A patchy and slightly deficient monsoon this year may put further pressure on rural markets. How that actually pans out will have to be watched out for companies including HUL.

Rising competitive intensity is another problem FMCG companies are facing. As inflationary pressures ebb, smaller players are re-entering the market and that could put further downward pricing pressure on larger companies like HUL, while also pushing advertising and promotional spends higher.

"Overall, the input costs are softening as we see commodities moderating. With that, we have seen small players participating more in the market, many of whom may have vacated the market at the peak of inflation. These small players in certain categories like detergent bars and tea are growing faster than larger players," said Ritesh Tiwari, chief financial officer of HUL.

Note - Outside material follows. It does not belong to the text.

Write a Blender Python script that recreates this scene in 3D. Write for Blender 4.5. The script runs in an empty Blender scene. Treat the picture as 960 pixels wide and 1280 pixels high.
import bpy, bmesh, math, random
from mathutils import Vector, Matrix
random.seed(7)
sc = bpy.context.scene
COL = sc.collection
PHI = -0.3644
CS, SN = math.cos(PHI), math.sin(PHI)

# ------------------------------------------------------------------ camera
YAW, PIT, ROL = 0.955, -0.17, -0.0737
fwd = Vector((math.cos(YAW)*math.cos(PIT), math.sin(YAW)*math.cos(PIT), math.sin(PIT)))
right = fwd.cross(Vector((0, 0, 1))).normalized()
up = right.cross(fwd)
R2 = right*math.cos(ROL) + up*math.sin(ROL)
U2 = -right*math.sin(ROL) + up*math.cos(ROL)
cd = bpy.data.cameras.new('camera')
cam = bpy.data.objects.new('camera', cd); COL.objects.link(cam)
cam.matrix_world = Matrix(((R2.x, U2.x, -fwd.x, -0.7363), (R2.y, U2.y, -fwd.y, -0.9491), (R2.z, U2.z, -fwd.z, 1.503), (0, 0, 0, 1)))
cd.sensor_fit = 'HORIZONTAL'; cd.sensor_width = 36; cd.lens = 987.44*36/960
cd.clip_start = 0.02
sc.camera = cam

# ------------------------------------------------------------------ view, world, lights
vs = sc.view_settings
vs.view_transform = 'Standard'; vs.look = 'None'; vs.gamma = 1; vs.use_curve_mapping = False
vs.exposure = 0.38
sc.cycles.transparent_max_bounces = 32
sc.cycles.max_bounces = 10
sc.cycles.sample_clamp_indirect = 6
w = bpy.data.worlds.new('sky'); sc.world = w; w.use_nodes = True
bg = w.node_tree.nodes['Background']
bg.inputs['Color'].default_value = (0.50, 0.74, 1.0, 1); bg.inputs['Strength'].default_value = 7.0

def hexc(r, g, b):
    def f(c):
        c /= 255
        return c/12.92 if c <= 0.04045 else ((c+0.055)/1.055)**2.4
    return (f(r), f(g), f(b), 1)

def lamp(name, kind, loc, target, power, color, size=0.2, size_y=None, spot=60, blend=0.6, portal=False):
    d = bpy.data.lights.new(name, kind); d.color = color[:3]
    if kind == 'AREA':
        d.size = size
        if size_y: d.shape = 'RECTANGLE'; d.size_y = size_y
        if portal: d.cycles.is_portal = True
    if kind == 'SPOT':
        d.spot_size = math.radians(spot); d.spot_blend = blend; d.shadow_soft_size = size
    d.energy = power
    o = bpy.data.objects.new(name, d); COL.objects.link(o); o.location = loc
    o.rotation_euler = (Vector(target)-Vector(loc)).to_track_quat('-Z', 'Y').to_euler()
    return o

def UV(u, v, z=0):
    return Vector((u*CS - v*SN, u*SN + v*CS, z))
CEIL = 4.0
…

In tea, for instance, premium end of the market saw more inflationary pressures in the past, which led to market downgrading to loose tea or mass market brands. So in tea and categories like detergent bars, the mass end of the market has been growing at a faster clip, added Tiwari.

In coffee, it is the other way around as inflationary pressures continue and rising prices have put pressure on volumes in the market.

While there may be heightened competitive pressures in the mass end of the market, Jawa said the premium categories were growing at almost twice the overall pace for HUL. Therefore, the company intends to "premiumise more aggressively" and ensure its products are available in the relevant channels.

Overall, expectations of a slow recovery in volumes and pricing-led growth likely to remain negative in the next quarter if commodity prices remain where they are, could be a concern for the market.

The third quarter will likely see tailwinds from festive season, sustained buoyancy of services and government's thrust on capex, said Amnish Aggarwal, head of research at Prabhudas Lilladher.